Menu

11/03/2021, 10:23

A arte da fricção

Há mulheres que se tocam, outras que se masturbam e há ainda as que gozam, entre quatro paredes, de um reservado momento de auto amor, em libidinosa intimidade consigo mesmas. Por outro lado há as que, como a narradora do conto Cheesecake & Siririca, do livro Homens Que Nunca Conheci (Patuá), escrito por Maíra Valério, tocam uma boa e velha siririca. Aliás, várias.

A falta de pudor em usar o termo supostamente chulo (o equivalente, pros homens, a bater uma punheta ou socar uma bronha) é uma escolha narrativa corajosa e deliberada que permeia os vinte e seis contos do volume, um livro criativo e desbocado sobre homens e mulheres, amores e loucuras, crises e delírios, masculinidades tóxicas e feminilidades caóticas.

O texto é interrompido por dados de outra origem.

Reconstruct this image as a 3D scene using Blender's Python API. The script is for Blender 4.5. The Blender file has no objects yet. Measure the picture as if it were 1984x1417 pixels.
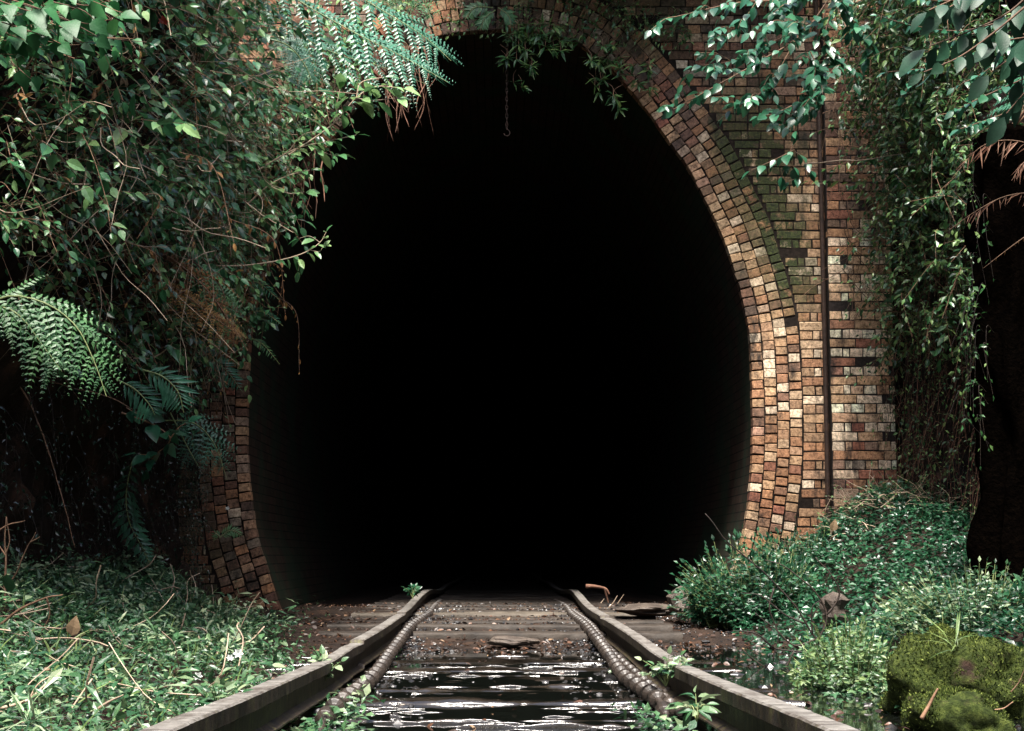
import bpy, math, random
import numpy as np
from mathutils import Vector, Matrix

# ------------------------------------------------------------------ camera, sky, sun, exposure
S = bpy.context.scene
COL = S.collection
F_PX, CX, CY = 3165.0, 992.0, 708.5
CAM_H = 0.57
PITCH = math.atan(367.5 / F_PX)
YAW = math.atan(23.0 / F_PX)
cam = bpy.data.cameras.new("camera")
cam.lens = 36.0 * F_PX / 1984.0
cam.sensor_width = 36.0
cam.clip_end = 500.0
cam.clip_start = 0.05
cam_ob = bpy.data.objects.new("camera", cam)
COL.objects.link(cam_ob)
cam_ob.location = (0, 0, CAM_H)
cam_ob.rotation_euler = (math.pi / 2 + PITCH, 0, -YAW)
S.camera = cam_ob
CAM_M = cam_ob.rotation_euler.to_matrix()

SUN_EL, SUN_AZ = math.radians(66), math.radians(185)      # azimuth measured clockwise from +Y (behind the camera)
W = bpy.data.worlds.new("World")
S.world = W
W.use_nodes = True
wn = W.node_tree
bg = wn.nodes["Background"]
sky = wn.nodes.new("ShaderNodeTexSky")
sky.sky_type = 'NISHITA'
sky.sun_disc = False
sky.sun_elevation = SUN_EL
sky.sun_rotation = SUN_AZ
sky.dust_density = 4.0
sky.air_density = 1.0
sky.ozone_density = 1.0
wn.links.new(sky.outputs[0], bg.inputs[0])
bg.inputs[1].default_value = 0.11
sun = bpy.data.lights.new("sun", 'SUN')
sun.energy = 3.2
sun.angle = math.radians(13)
sun.color = (1.0, 0.95, 0.87)
sun_ob = bpy.data.objects.new("sun", sun)
COL.objects.link(sun_ob)
sd = Vector((math.sin(SUN_AZ) * math.cos(SUN_EL), math.cos(SUN_AZ) * math.cos(SUN_EL), math.sin(SUN_EL)))
sun_ob.rotation_euler = sd.to_track_quat('Z', 'Y').to_euler()
S.view_settings.view_transform = 'Standard'
S.view_settings.look = 'None'
S.view_settings.gamma = 1.0
S.view_settings.exposure = 2.1
S.cycles.max_bounces = 6

# ------------------------------------------------------------------ helpers
RNG = np.random.default_rng(7)
random.seed(7)
ZUP = np.array([0., 0., 1.])


def P(px, py, Y):
    """the point at distance Y down the line that the photograph's pixel looks along"""
    d = CAM_M @ Vector(((px - CX) / F_PX, (CY - py) / F_PX, -1.0))
    k = Y / d.y
    return np.array([d.x * k, Y, CAM_H + d.z * k])


def PP(lst, Y):
    return np.array([P(a[0], a[1], a[2] if len(a) > 2 else Y) for a in lst])


def nrm(a):
    a = np.asarray(a, float)
    return a / np.maximum(np.linalg.norm(a, axis=-1, keepdims=True), 1e-9)


def sstep(a, b, x):
    t = np.clip((np.asarray(x, float) - a) / (b - a), 0, 1)
    return t * t * (3 - 2 * t)


def _hash(i, j, k):
    h = (i.astype(np.int64) * 374761393 + j.astype(np.int64) * 668265263 + k.astype(np.int64) * 2147483647) & 0x7fffffff
    h = ((h ^ (h >> 13)) * 1274126177) & 0x7fffffff
    return ((h ^ (h >> 16)) & 0xffff) / 65535.0


def vnoise(p):
    p = np.asarray(p, float)
    i = np.floor(p).astype(np.int64)
    f = p - i
    f = f * f * (3 - 2 * f)
    r = 0
    for a in (0, 1):
        for b in (0, 1):
            for c in (0, 1):
                w = (f[..., 0] if a else 1 - f[..., 0]) * (f[..., 1] if b else 1 - f[..., 1]) * (f[..., 2] if c else 1 - f[..., 2])
                r = r + w * _hash(i[..., 0] + a, i[..., 1] + b, i[..., 2] + c)
    return r - 0.5


def fbm(p, s=1.0, o=4):
    p = np.asarray(p, float) * s
    r, a = 0, 1.0
    for _ in range(o):
        r = r + a * vnoise(p)
        p = p * 2.03 + 17.1
        a *= 0.5
    return r


def curve(pts, n):
    """smooth curve through pts, n samples"""
    pts = np.asarray(pts, float)
    if len(pts) == 2:
        return pts[0] + (pts[1] - pts[0]) * np.linspace(0, 1, n)[:, None]
    q = np.vstack([2 * pts[0] - pts[1], pts, 2 * pts[-1] - pts[-2]])
    seg = len(pts) - 1
    t = np.linspace(0, seg - 1e-6, n)
    i = t.astype(int)
    u = (t - i)[:, None]
    a, b, c, d = q[i], q[i + 1], q[i + 2], q[i + 3]
    return 0.5 * (2 * b + (c - a) * u + (2 * a - 5 * b + 4 * c - d) * u ** 2 + (3 * b - a - 3 * c + d) * u ** 3)


class MB:
    """collects vertices, faces and two vertex attributes, and links them as one mesh object"""

    def __init__(self):
        self.v, self.f, self.t, self.c, self.n = [], [], [], [], 0

    def add(self, v, faces, tint=0.5, col=None):
        v = np.asarray(v, float).reshape(-1, 3)
        self.v.append(v)
        for f in faces:
            self.f.append(np.asarray(f, np.int64) + self.n)
        self.t.append(np.broadcast_to(np.asarray(tint, float), (len(v),)))
        self.c.append(np.broadcast_to(np.asarray(col if col is not None else (.5, .5, .5), float), (len(v), 3)))
        self.n += len(v)

    def build(self, name, mat, parent=None, smooth=False, label=None, cat=None, group=None, kind=None, uv=None):
        me = bpy.data.meshes.new(name)
        v = np.vstack(self.v)
        loops = np.concatenate([f.ravel() for f in self.f])
        cnt = np.concatenate([np.full(len(f), f.shape[1]) for f in self.f])
        me.vertices.add(len(v))
        me.vertices.foreach_set("co", v.ravel().astype(np.float32))
        me.loops.add(len(loops))
        me.loops.foreach_set("vertex_index", loops.astype(np.int32))
        me.polygons.add(len(cnt))
        me.polygons.foreach_set("loop_start", np.concatenate([[0], np.cumsum(cnt)[:-1]]).astype(np.int32))
        me.polygons.foreach_set("loop_total", cnt.astype(np.int32))
        me.update(calc_edges=True)
        at = me.attributes.new("tint", 'FLOAT', 'POINT')
        at.data.foreach_set("value", np.concatenate(self.t).astype(np.float32))
        c = np.vstack(self.c)
        ac = me.attributes.new("col", 'FLOAT_COLOR', 'POINT')
        ac.data.foreach_set("color", np.hstack([c, np.ones((len(c), 1))]).ravel().astype(np.float32))
        me.polygons.foreach_set("use_smooth", np.full(len(cnt), bool(smooth)))
        me.materials.append(mat)
        me.validate()
        o = bpy.data.objects.new(name, me)
        COL.objects.link(o)
        if parent is not None:
            o.parent = parent
        tag(o, label, cat, group, kind)
        return o


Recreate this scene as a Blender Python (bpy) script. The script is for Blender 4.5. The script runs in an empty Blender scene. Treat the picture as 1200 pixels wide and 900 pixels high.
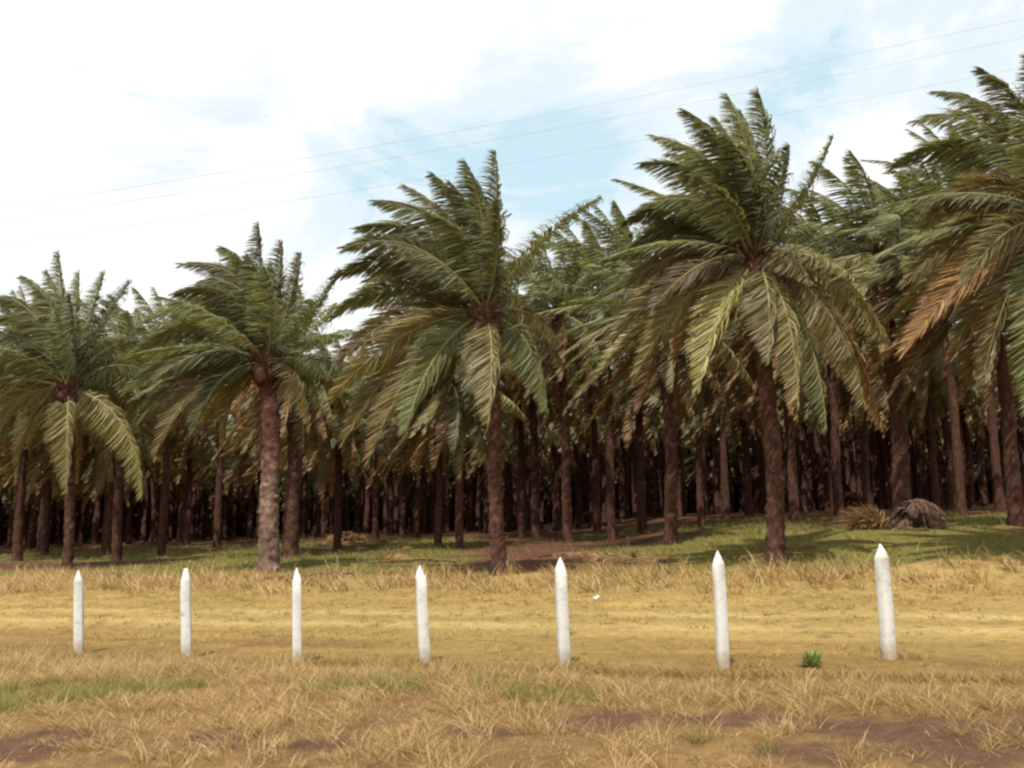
import bpy, math, random
import numpy as np
from mathutils import Vector, Matrix

SC = bpy.context.scene
COL = SC.collection
R = math.radians
rs = np.random.RandomState(7)
random.seed(7)

# ------------------------------------------------------------------ camera
F = 1040.0                       # focal length in pixels of the 1200 px wide photograph
EYE = 2.0
PITCH = math.atan(145 / F)
ROLL = R(2.0)
CAMROT = Matrix.Rotation(math.pi / 2 + PITCH, 3, 'X') @ Matrix.Rotation(-ROLL, 3, 'Z')
cd = bpy.data.cameras.new('camera')
cd.sensor_width = 36.0
cd.lens = 36.0 * F / 1200.0
cd.clip_start, cd.clip_end = 0.1, 8000
cam = bpy.data.objects.new('camera', cd)
cam.matrix_world = Matrix.Translation((0, 0, EYE)) @ CAMROT.to_4x4()
COL.objects.link(cam)
SC.camera = cam


def ray(px, py):
    return CAMROT @ Vector(((px - 600) / F, (450 - py) / F, -1.0))


def at(px, py, Y):               # the point seen at a pixel at distance Y
    d = ray(px, py)
    return Vector((0, 0, EYE)) + d * (Y / d.y)


def on_ground(px, py):
    d = ray(px, py)
    return Vector((0, 0, EYE)) + d * (-EYE / d.z)


# ------------------------------------------------------------------ noise
TAB = rs.rand(8, 256, 256)


def vn(x, y, s=0):
    x = np.asarray(x, float); y = np.asarray(y, float)
    xi = np.floor(x).astype(int); yi = np.floor(y).astype(int)
    fx = x - xi; fy = y - yi
    fx = fx * fx * (3 - 2 * fx); fy = fy * fy * (3 - 2 * fy)
    t = TAB[s]
    a = t[yi & 255, xi & 255]; b = t[yi & 255, (xi + 1) & 255]
    c = t[(yi + 1) & 255, xi & 255]; d = t[(yi + 1) & 255, (xi + 1) & 255]
    return (a * (1 - fx) + b * fx) * (1 - fy) + (c * (1 - fx) + d * fx) * fy


def fbm(x, y, s=0):
    return 0.55 * vn(x, y, s) + 0.3 * vn(x * 2.1 + 17, y * 2.1 + 5, (s + 1) % 8) + 0.15 * vn(x * 4.3 + 3, y * 4.3 + 9, (s + 2) % 8)


def sstep(a, b, x):
    t = np.clip((np.asarray(x, float) - a) / (b - a), 0, 1)
    return t * t * (3 - 2 * t)


SL = 0.35


def fence_v(x, y):               # distance behind the fence line
    return y + SL * x - 11.4


SOIL = [(60, 872, .8, .45), (20, 880, .7, .4), (250, 868, .5, .25), (700, 850, .8, .3), (860, 850, .8, .3), (1020, 862, .9, .4),
        (1150, 868, 1.0, .55), (1180, 890, .8, .5), (940, 890, .5, .3), (560, 865, .5, .25), (380, 880, .4, .25),
        (740, 662, 1.6, .8), (800, 672, 1.2, .5), (390, 645, 3.0, 2.0), (440, 640, 3.0, 2.0), (1130, 668, 1.6, .7)]
SOILP = [(on_ground(px, py), a, b) for px, py, a, b in SOIL]
GREEN = [(20, 830, .9, .5), (210, 812, .8, .4), (70, 815, .8, .4), (430, 812, .7, .3), (845, 885, .4, .3), (980, 885, .4, .3),
         (660, 822, .6, .3), (590, 805, .5, .25)]
GREENP = [(on_ground(px, py), a, b) for px, py, a, b in GREEN]


def blobs(lst, x, y):
    m = np.zeros_like(np.asarray(x, float))
    for p, a, b in lst:
        m = np.maximum(m, np.exp(-(((x - p.x) / a) ** 2 + ((y - p.y) / b) ** 2) ** 1.5))
    return m


MOUND = on_ground(1120, 680)


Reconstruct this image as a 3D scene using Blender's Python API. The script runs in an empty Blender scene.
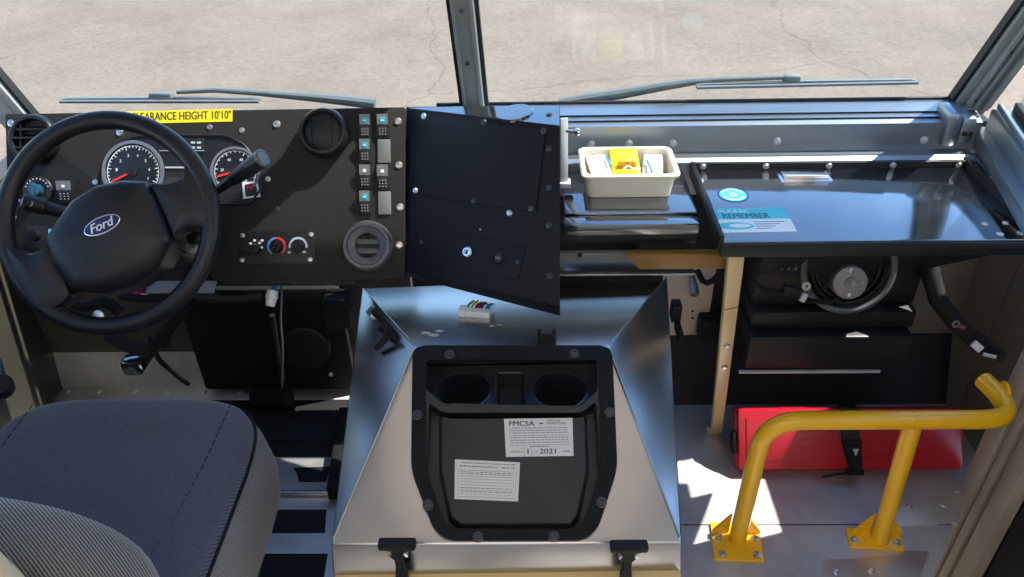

A narradora do conto mencionado, por exemplo, se entrega a nababescas sessões de esfregação masturbatória: “Uma após a outra. Repetidamente. Sofregamente. Hendrix de chuveirinho. Do controle remoto. Dos lençóis retorcidos. Da quina da cama. Da ponta do travesseiro.” O objetivo é “conseguir um prazer fácil e imediato” que distraia os pensamentos. A coisa “pode terminar em um clímax poderoso ou em um quase mecânico, robótico, tipo, ah, quero gozar e esquecer, nesse breve intervalo de tempo, todo o peso da existência que invisivelmente se coloca sobre minhas costas.”

Após castigar a perseguida (ela chega a tocar oito em sequência, o que a faz refletir sobre a natureza relativa das medidas e quantidades), ela come um cheesecake com calda de maracujá num “café hipster e brega”, imersa num ciclo vicioso de gula infinita e tara implacável. Assim o faz embora não goste muito de “certos tipos de cafés e, principalmente, de certas figuras petulantes que frequentam cafés”, no que está coberta de razão.  

O senso de urgência, como se o mundo fosse acabar a qualquer minuto, atravessa Homens Que Nunca Conheci, sem abrir mão da leveza, do bom humor e de outras evidentes qualidades literárias Descrita como “cria do fim da década de 80 e uma jornalista brasiliense que acredita na rapaziada”, Maíra Valério é, no melhor dos sentidos, uma escritora malcriada.